What’s your favorite thing to do/favorite place to go on date night?
Date night?

What's the biggest lie you ever told?
I once spilled my margarita on my six-year-old son’s Buzz Lightyear action figure, so instead of saying, “To infinity–and beyond!” he said, “Brrzzztt.” I told my son it was due to a factory defect.

Name one thing you’re really good at and one thing you’re really bad at.

Taking care of animals (including humans): I’m all over that. Taking care of plants: I reduce them to brown twigs in a matter of weeks. Not sure why. I water and water! The local nursery won’t sell me house plants anymore.

Where is your favorite place to visit?
New England in October – the colors are spectacular.

Do you give your characters any of your bad traits?
Sam Turner has quite a sweet tooth. That’s drawn from life.

What’s one thing that drives you crazy?

Its versus it’s. Its quite a pet peeve of mine.

Good one! What’s your favorite/most visited Internet site?


What’s in your refrigerator right now?
Beer, soda, and eggs.
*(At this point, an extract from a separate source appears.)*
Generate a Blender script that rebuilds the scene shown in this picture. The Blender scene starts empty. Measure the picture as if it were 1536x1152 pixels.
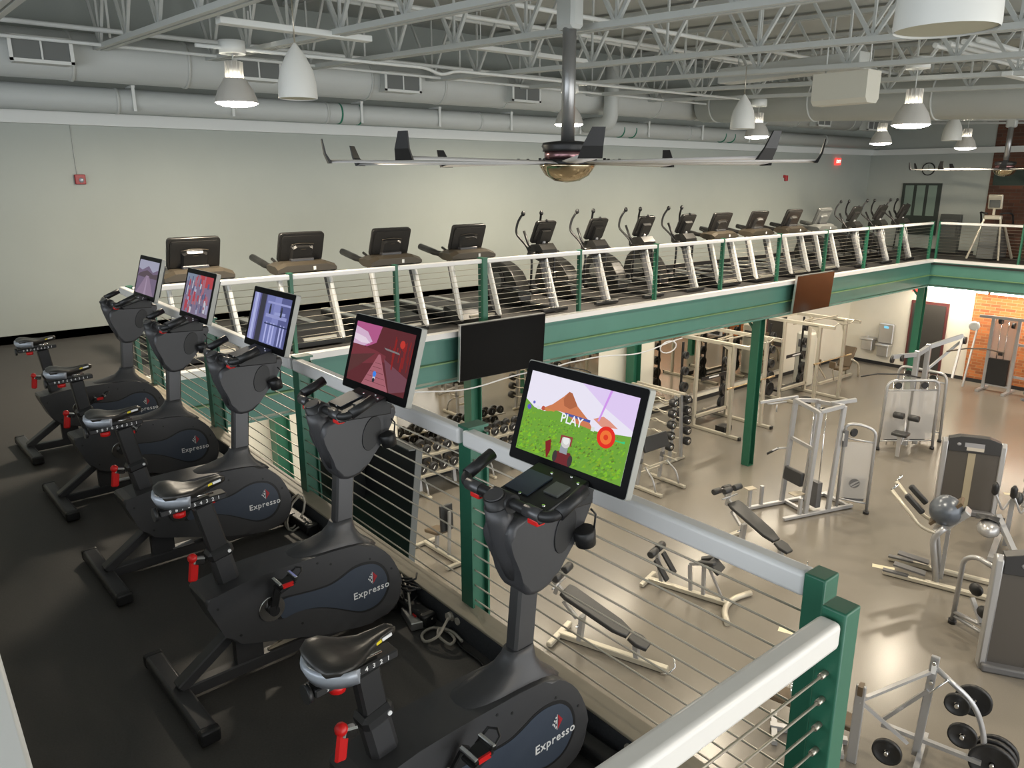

Those are the major food groups, right?

What’s one of your favorite quotes?
“Those who are tardy do not get fruit cup.” (High Anxiety).

Where is your favorite library, and what do you love about it?
Ferndale, California. It takes me back to when I was a kid. Everyone is sweet and helpful, and they still use a card catalogue.

How do you like your pizza?
Pepperoni, mushrooms, olives, onions, roasted red peppers.

What is the wallpaper on your computer’s desktop?

Our basset hound Bailey.

Do you have a favorite book?
Three (at least): To Kill a Mockingbird; Shining Through by Susan Isaacs; and The Murder of Roger Ackroyd by Agatha Christie

If you had to choose a cliché about life, what would it be?
“This too shall pass.”

What are you working on now?
A Killer Location.


Sarah Hobart is a real estate agent and former newspaper reporter in Northern California, where she lives with her husband and two children in a majestic fixer-upper overlooking State Highway 101.